Eastern Cordillera

Petroleum geology

Hydrocarbon Evidences

Five decades of exploration history in the basin have led to the discovery of nearly 1700 MBP, 2,0 TCFG and a total of 10 fields, including Cusiana and Cupiagua and the condensed gas field, Gibraltar.

Source Rock

Two condensed sections of the middle Albian and Turonian, deposited during worldwide anoxic events are considered the main source rocks. Among them are the Simití and La Luna formations; other less important source rocks are present in the lower and upper Cretaceous sequences(Figure 2).Rocks with reduced source potential correspond to the marine shales of the Guadalupe (middle section), Chipaque, Une and Tibasosa/Fómeque formations. The main hydrocarbon source rocks contain TOC values between 1.0 and 3.0% and type I and II kerogen.

Generation and Migration

The first generation pulse occurred during late Cretaceous, but the most part of petroleum generated seems to have been lost due to lack of pre-existent traps.
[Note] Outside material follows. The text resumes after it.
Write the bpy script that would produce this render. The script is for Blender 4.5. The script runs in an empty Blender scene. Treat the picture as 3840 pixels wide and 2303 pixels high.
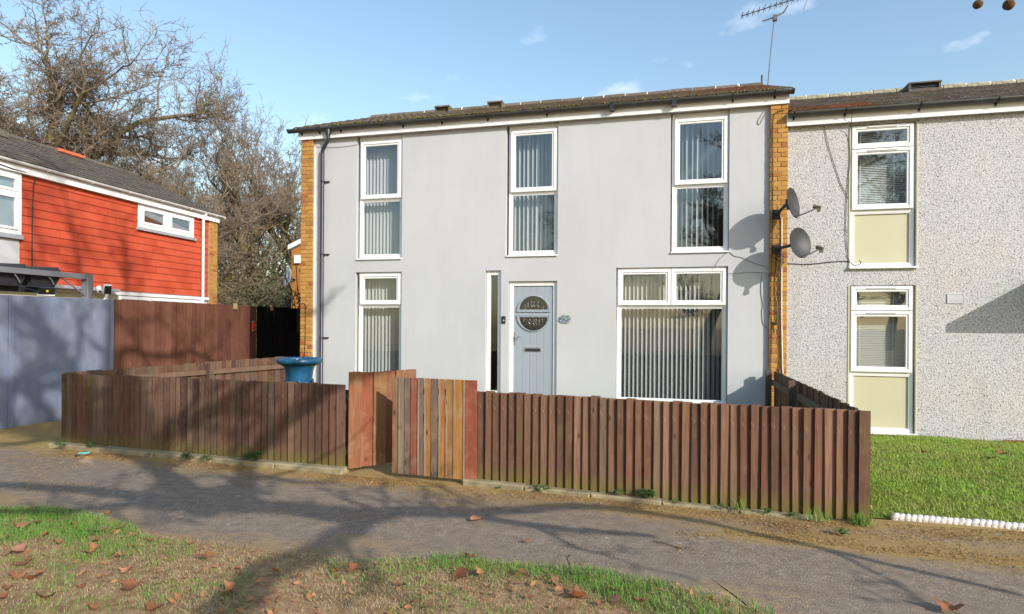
import bpy, bmesh, math, random
import numpy as np
from mathutils import Vector, Matrix

random.seed(7)
rng = np.random.default_rng(7)
sc = bpy.context.scene
COL = sc.collection
R = math.radians

# ------------------------------------------------------------------ camera, sky, sun, exposure
D = 10.384                       # distance from the camera to the rendered front wall
EYE = 1.65
YAW = R(14.1247)
ROLL = math.atan(0.0066)
cam_d = bpy.data.cameras.new('camera')
cam = bpy.data.objects.new('camera', cam_d)
COL.objects.link(cam)
cam_d.sensor_width = 36.0
cam_d.lens = 36.0 * 2300 / 3840
cam_d.shift_y = 66.0 / 3840
cam_d.clip_start = 0.05
cam_d.clip_end = 900
cam.matrix_world = (Matrix.Translation((0, 0, EYE)) @ Matrix.Rotation(YAW, 4, 'Z')
                    @ Matrix.Rotation(R(90), 4, 'X') @ Matrix.Rotation(ROLL, 4, 'Z'))
sc.camera = cam

SUN = Vector((1.25, -1.0, 0.76)).normalized()          # towards the sun
sun_el = math.asin(SUN.z)
sun_az = math.atan2(SUN.x, SUN.y)
world = bpy.data.worlds.new('World')
sc.world = world
world.use_nodes = True
wn = world.node_tree.nodes
wl = world.node_tree.links
wn.clear()
w_out = wn.new('ShaderNodeOutputWorld')
w_bg = wn.new('ShaderNodeBackground')
w_sky = wn.new('ShaderNodeTexSky')
w_sky.sky_type = 'NISHITA'
w_sky.sun_disc = False
w_sky.sun_elevation = sun_el
w_sky.sun_rotation = sun_az
w_sky.altitude = 50
w_sky.air_density = 1.5
w_sky.dust_density = 1.2
w_sky.ozone_density = 2.7
w_bg.inputs['Strength'].default_value = 0.15
# thin fair-weather clouds, spread over the whole sky
w_tc = wn.new('ShaderNodeTexCoord')
w_sep = wn.new('ShaderNodeSeparateXYZ')
w_add = wn.new('ShaderNodeMath'); w_add.operation = 'ADD'; w_add.inputs[1].default_value = 0.16
w_dx = wn.new('ShaderNodeMath'); w_dx.operation = 'DIVIDE'
w_dy = wn.new('ShaderNodeMath'); w_dy.operation = 'DIVIDE'
w_cmb = wn.new('ShaderNodeCombineXYZ')
w_noise = wn.new('ShaderNodeTexNoise')
w_noise.inputs['Scale'].default_value = 3.7
w_noise.inputs['Detail'].default_value = 7
w_noise.inputs['Roughness'].default_value = 0.52
w_ramp = wn.new('ShaderNodeValToRGB')
w_ramp.color_ramp.elements[0].position = 0.60
w_ramp.color_ramp.elements[1].position = 0.92
w_ramp.color_ramp.elements[1].color = (0.75, 0.75, 0.75, 1)
w_mix = wn.new('ShaderNodeMix'); w_mix.data_type = 'RGBA'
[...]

A second pulse occurred from Miocene to recent. The oil migrated and was trapped in Paleogene terrestrial and transitional clastic reservoirs, as well as in those Cretaceous intervals composed of sandy and carbonatic porous rocks.

Reservoir Rock

The most important reservoir rock corresponds to sandstones of deltaic to coastal environments mainly the Une (Albian) and Guadalupe (Campanian- Maastrichtian) formations, and to terrestrial Paleogene siliciclastic units. These rocks have a wide range of petrophysical properties: average porosities between 5 and 10% and permeabilities in the order of 4-100 mD.

In the Paleogene sequence, the reservoirs, in form of fluvial sandstones interbedded with mudstones, belong to the Picacho and Lower Socha formations.

Seal Rock

The regional seal for Cretaceous reservoirs corresponds to marine and coastal shales of the Guaduas, Guadalupe (middle section), Chipaque, and Une formations. These shales are interbedded with the sandstone of the reservoirs levels. The seals for the Paleocene sandstone reservoirs consist of interbedded shales and claystones of Concentración and Socha Superior formations.


The main structural traps are reversal faults involving the basement, resulting from inversion of pre-existing normal faults (Figure 3).